What will the President do about the so-called Rule of Law Bill presented by Minister of Justice Waldemar Żurek? “Perhaps this veto won’t be necessary at all. I hope – and here’s an appeal to circles more reasonable than Civic Platform and probably more reasonable than the New Left, for instance to the Polish People’s Party or the Polska 2050 Party – not to go down this path of so-called ‘neorule of law,’ of brutally violating the law,” said today the Head of the Chancellery of the President of the Republic of Poland, Zbigniew Bogucki.
The proposal of the so-called Rule of Law Bill, recently presented by Minister of Justice Waldemar Żurek, has been widely criticized by legal circles and described as an attempt to implement the demands of the most radical and politically engaged group of judges.
Professor Ryszard Piotrowski, a constitutional law expert, pointed out flaws in Żurek’s proposal, noting that it directly violates the Constitution of the Republic of Poland. “It violates the Constitution in many provisions. Above all, in the part where it breaches the principle of separation of powers, granting the executive branch certain prerogatives over the judiciary. But it also breaches the Constitution by violating the principle of reliability and efficiency in the functioning of public institutions,” said Professor Piotrowski.
On Friday, the President of the Republic of Poland, Karol Nawrocki, responding to a question about the Minister of Justice’s proposal, which Żurek calls “a compromise,” stated that “what Minister Żurek has done recently is not encouraging.”
“He brutally violates the law and the Constitution, so Minister Żurek’s proposals (…) will of course be analyzed in the Chancellery of the President, but his recent actions have not shown any willingness to be a partner for dialogue with the President of Poland. That should never have happened,” said the President. His response suggests that if the bill reaches his desk, it will likely face a veto.

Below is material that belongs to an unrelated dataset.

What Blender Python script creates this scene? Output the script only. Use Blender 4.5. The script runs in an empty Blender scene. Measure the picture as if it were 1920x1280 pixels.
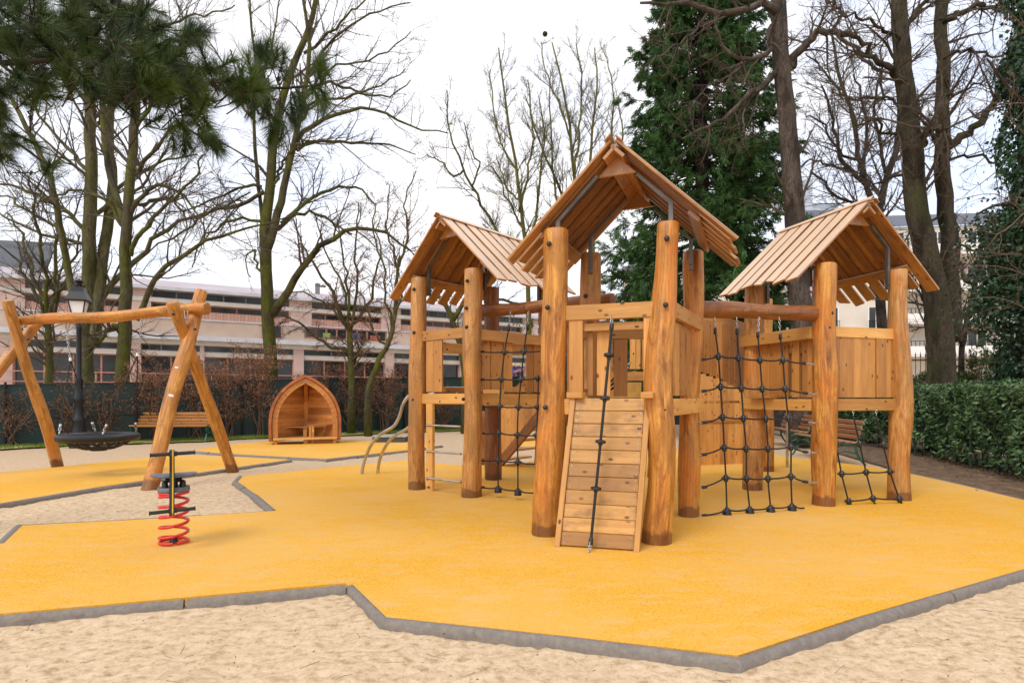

“A veto might not be needed”
Today on Polsat News, Zbigniew Bogucki, Head of the Chancellery of the President, said that “a veto might not be needed at all.”
“Perhaps this veto won’t be necessary at all. I hope – and here’s an appeal to circles more reasonable than Civic Platform and probably more reasonable than the New Left, for instance to the Polish People’s Party or the Polska 2050 Party – not to go down this path of ‘neorule of law,’ of brutally violating the law, because this issue should be resolved together, by creating solutions that will ensure the rule of law, prevent chaos, guarantee the stability of rulings, the irremovability of judges, their independence and impartiality. And this bill does not achieve that – it deepens the conflict,” said the Head of the Chancellery of the President.
He called the Justice Ministry’s proposal a “pseudo-bill” and a “pseudo-rule of law bill,” which in his view “devastates the Polish legal order.”
According to Bogucki, Minister of Justice Waldemar Żurek “is behaving like an arsonist who arrives at the scene of a fire and tries to pour more oil on the flames.” Bogucki accused Żurek of “brutally trampling into matters of the rule of law and the judiciary,” and charged the ruling team with wanting to “manually decide who should issue verdicts in given cases.”